いいマンガとは何か。それは読者の感情を揺さぶるマンガだ。
では、どうすれば他人の感情を揺さぶれるのか。それは、自分の心が大きく動いた瞬間を伝えること。
『みんなチアになりたかった』は、小柳さんにとって思い出すだけでギュっと辛くなる話だ。このような負の感情の話は、SNSで発言すると、ウジウジしている奴だと誤解を受けることを怖れて、投稿を躊躇するかもしれない。
ただ、マンガは全ての自分が経験した感情を大切にすべきだ。たとえ内容がマイナスな感情であっても、その大きな感情の揺らめきは人の共感を誘う。
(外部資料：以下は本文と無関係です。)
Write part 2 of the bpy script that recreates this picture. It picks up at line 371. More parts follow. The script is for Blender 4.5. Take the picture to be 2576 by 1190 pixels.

だからマンガは、どんなことでも自分の感情が動いたこと、今も動き続けていること、思い出すだけで動いてしまうことをしっかり丁寧に描いた方がいい。
小柳さんはこれがとても上手だ。
読者の心をキュンとさせる演出
次に『きれいの魔法』というマンガがある。
僕はこれを読んで思わずドライヤーにキュンとしてしまった。
自分の感情が動く瞬間をただ描けば、読者の心も動くわけではない。
読者の心が動くときには、感情をわかりやすく伝える演出がある。
『きれいの魔法』は、ドライヤーがイケメンに擬人化し、主人公の身を案じて話しかけてくる演出がある。身の回りにあるものが自分のことをわかってくれていたら嬉しいという感情を、読者にわかりやすく伝えているのだ。
僕は小柳さんが今後どんな感情の動きを捉え、キュンとさせてくれる作品を描くのかとても楽しみにしている。